Plaintiffs now move the Court to stay the pending federal action so that the parties can proceed to trial in the parallel state court lawsuit.
Federal courts have a "virtual unflagging obligation . . . to exercise the jurisdiction given them." Colo. River Water Conservation Dist. v. United States, 424 U.S. 800, 817 (1976). "However, in `extraordinary and narrow' circumstances, a district court may abstain from exercising jurisdiction over a case when there is a concurrent state proceeding. ..." Murphy v. Uncle Ben's, Inc., 168 F.3d 734, 737 (5th Cir. 1999) (quoting Colo. River, 424 U.S. at 813). The court's decision whether to abstain should be based on considerations of "[w]ise judicial administration, giving regard to conservation of judicial resources and comprehensive disposition of litigation." Id. (quoting Kerotest Mfg. Co. v. C-O-Two Fire Equip. Co., 342 U.S. 180, 183 (1952)).

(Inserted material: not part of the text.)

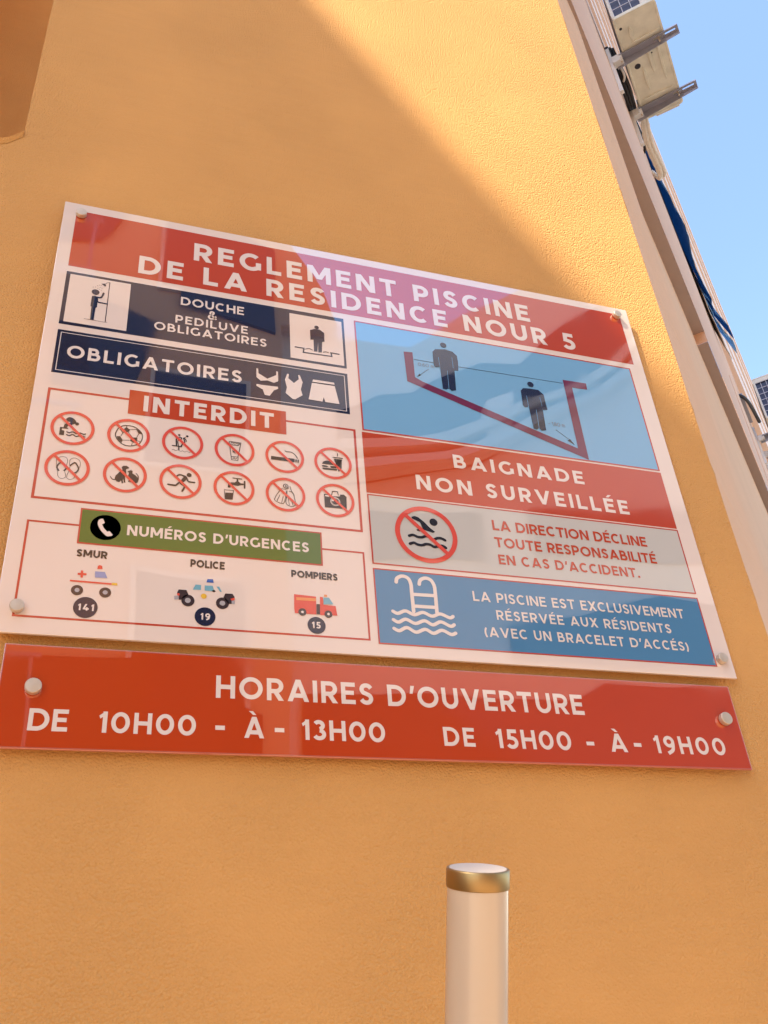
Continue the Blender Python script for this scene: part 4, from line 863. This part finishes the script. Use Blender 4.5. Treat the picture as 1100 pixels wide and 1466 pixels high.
# refrigerant pipes wrapped in tape hanging from the first unit's far end
pp = empty('pipe_bundle', tuple(F(-.06, 5.7, 6.9)), 'bundle of pale taped refrigerant pipes hooked below the nearer air conditioner', 'pipes')
def pts_(l): return [F(n, u, h) for n, u, h in catmull3(l)]
def catmull3(l, k=6):
    o = []
    for i in range(len(l)-1):
        a, b_, c, d = l[max(0, i-1)], l[i], l[i+1], l[min(len(l)-1, i+2)]
        for s in range(k):
            t = s/k; o.append(tuple(.5*(2*b_[q_]+(-a[q_]+c[q_])*t+(2*a[q_]-5*b_[q_]+4*c[q_]-d[q_])*t*t+(-a[q_]+3*b_[q_]-3*c[q_]+d[q_])*t**3) for q_ in range(3)))
    o.append(l[-1]); return o
for k, (dn, r_) in enumerate(((0, .019), (.03, .015), (-.022, .012))):
    l = [(.015+dn*.4, 5.46, 7.12), (.0+dn*.8, 5.56, 7.0), (-.024+dn, 5.66, 6.90), (-.034+dn, 5.76, 6.84), (-.024+dn, 5.88+.02*k, 6.80), (-.020+dn, 6.0+.03*k, 6.78), (-.045+dn*.6, 6.08, 6.80), (-.07+dn*.3, 6.06, 6.83), (-.094, 6.02, 6.86)]
    p_ = pts_(l); rr_ = [r_*(1+.16*math.sin(i*2.1+k)) for i in range(len(p_))]
    b = MB(); b.tube(p_, rr_, 10); under(pp, b.build('pipe', MTAPE, smooth=True))
b = MB(); b.tube(pts_([(-.07, 5.62, 7.15), (-.062, 5.66, 6.95), (-.068, 5.72, 6.86), (-.09, 5.78, 6.84)]), .012, 8); under(pp, b.build('black_drain_hose', MBLK, smooth=True))
# black insulated lines behind the first unit
hl = empty('insulated_lines', tuple(F(-.06, 5.2, 7.0)), 'black insulated pipes running on the wall between the two nearer brackets', 'pipes')
for k in range(3):
    l = [(-.078+.020*k, 4.98+.02*k, 7.30), (-.072+.024*k, 5.10, 7.10), (-.070+.026*k, 5.22, 7.02), (-.072+.022*k, 5.36, 7.0), (-.078+.02*k, 5.5, 7.06)]
    b = MB(); b.tube(pts_(l), .015, 8); under(hl, b.build('pipe', MBLK, smooth=True))
b = MB(); b.tube(pts_([(-.03, 5.0, 7.06), (-.02, 5.07, 6.99), (-.035, 5.13, 7.0), (-.05, 5.2, 7.08)]), .009, 8); under(hl, b.build('white_pipe', MWP, smooth=True))
# dark hooked pipe on the wall before the second unit
hp = empty('hooked_pipe', tuple(F(-.08, 10.0, 7.0)), 'dark bent pipe and grey plate on the wall before the second air conditioner', 'pipes')
b = MB(); b.tube(pts_([(-.092, 9.95, 7.0), (-.05, 10.0, 6.98), (-.020, 10.12, 6.98), (.0, 10.35, 7.0), (.02, 10.7, 7.03)]), .022, 8); under(hp, b.build('pipe', MBLK, smooth=True))
b = MB(); b.v = []; b.box(10.02, 10.60, -.092, -.052, 6.99, 7.07, T=lambda p: F(p.y, p.x, p.z)); under(hp, b.build('grey_plate', MGALV, bevel=.003))

# ------------------------------------------------------------------ blue cloth over the ledge
def cloth(u0, u1, prof, h_top, h_bot, mat, name, parent, thick=.006, nu=70, nh=16, seed=0):
    V = []; Fc = []
    def out(u):
        for (a, x), (c, y) in zip(prof, prof[1:]):
            if a <= u <= c:
                t = (u-a)/(c-a); t = t*t*(3-2*t); return x+(y-x)*t
        return prof[-1][1]
    for i in range(nu+1):
        u = u0+(u1-u0)*i/nu
        for j in range(nh+1):
            t = j/nh
            w = mnoise.noise(Vector((u*4.5, t*1.5, seed)))*.012+mnoise.noise(Vector((u*12, t*2, seed+4)))*.005
            n = FW+.004+(out(u)-FW)*(t**1.1)+w*t+.026*t
            hb = h_bot+.05*mnoise.noise(Vector((u*2.4, 0, seed)))
            V.append(F(max(n, FW+.003), u+.04*t*mnoise.noise(Vector((u*3, t, 9))), h_top+(hb-h_top)*t))
    for i in range(nu):
        for j in range(nh):
            a = i*(nh+1)+j; Fc.append((a, a+1, a+nh+2, a+nh+1))
    o = mesh_obj(name, V, Fc, mat, smooth=True); under(parent, o)
    so_ = o.modifiers.new('thickness', 'SOLIDIFY'); so_.thickness = thick
    return o
cl = empty('hanging_cloth', tuple(F(FW, 7.5, 7.5)), 'crumpled blue cloth hanging on the oblique facade below the first air conditioner', 'cloth')
H1 = 7.0
cloth(6.26, 8.2, [(6.26, FW+.01), (6.6, -.050), (6.95, -.022), (7.15, -.028), (7.45, -.055), (7.8, -.052), (7.95, -.035), (8.1, -.030), (8.2, -.052)], 7.9, H1, MCLB, 'dark_cloth', cl)
cloth(7.85, 8.78, [(7.85, FW+.012), (8.2, -.045), (8.45, .0), (8.62, .030), (8.78, .043)], 7.6, H1-.06, MCLB, 'dark_cloth', cl, seed=3)
cloth(7.95, 8.99, [(7.95, FW+.010), (8.3, -.060), (8.6, -.030), (8.80, .030), (8.99, .030)], 7.5, H1-.10, MCLL, 'light_cloth', cl, seed=6)
cloth(7.9, 9.06, [(7.9, FW+.008), (8.3, -.080), (8.7, -.066), (9.0, -.052), (9.06, -.05)], 7.4, H1-.12, MCLW, 'white_hem', cl, seed=8)
print('objects', len(bpy.data.objects), 'tris', sum(len(o.data.polygons)*2 for o in bpy.data.objects if o.type == 'MESH'))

For a court to abstain from exercising jurisdiction under the Colorado River doctrine, it first must find that the federal and state court actions are "parallel." Hartford Accident & Indem. Co. v. Costa Lines Cargo Servs., Inc., 903 F.2d 352, 360 (5th Cir. 1990). Actions are parallel when the same parties are litigating the same issues. See Republicbank Dallas, Nat'l Ass'n v. McIntosh, 828 F.2d 1120, 1121 (5th Cir. 1987). Here, both the federal and state proceedings revolve around the May 31, 2013 automobile accident and involve the same parties. Accordingly, the Court finds that the state and federal actions are parallel.
The Court next must determine whether exceptional circumstances exist that would permit the court to decline jurisdiction in the instant matter. See Murphy, 168 F.3d at 738. The Supreme Court has set forth six factors to guide this inquiry: (1) assumption by either court of jurisdiction over a res; (2) the relative inconvenience of the forums; (3) the avoidance of piecemeal litigation; (4) the order in which jurisdiction was obtained by the concurrent forums; (5) whether and to what extent federal law provides the rules of decision on the merits; and (6) the adequacy of the state proceedings to protect the rights of the party invoking federal jurisdiction. Wilton v. Seven Falls Co., 515 U.S. 277, 285-86 (1995). "No one factor is necessarily determinative; a carefully considered judgment taking into account both the obligation to exercise jurisdiction and the combination of factors counseling against that exercise is required." Colo. River, 424 U.S. at 818-19. The Court must balance the factors carefully, "with the balance heavily weighted in favor of the exercise of jurisdiction." Moses H. Cone Mem'l Hosp. v. Mercury Constr. Corp., 460 U.S. 1, 16 (1983). The Court now applies the Colorado River abstention factors to the parallel federal and state actions in this matter.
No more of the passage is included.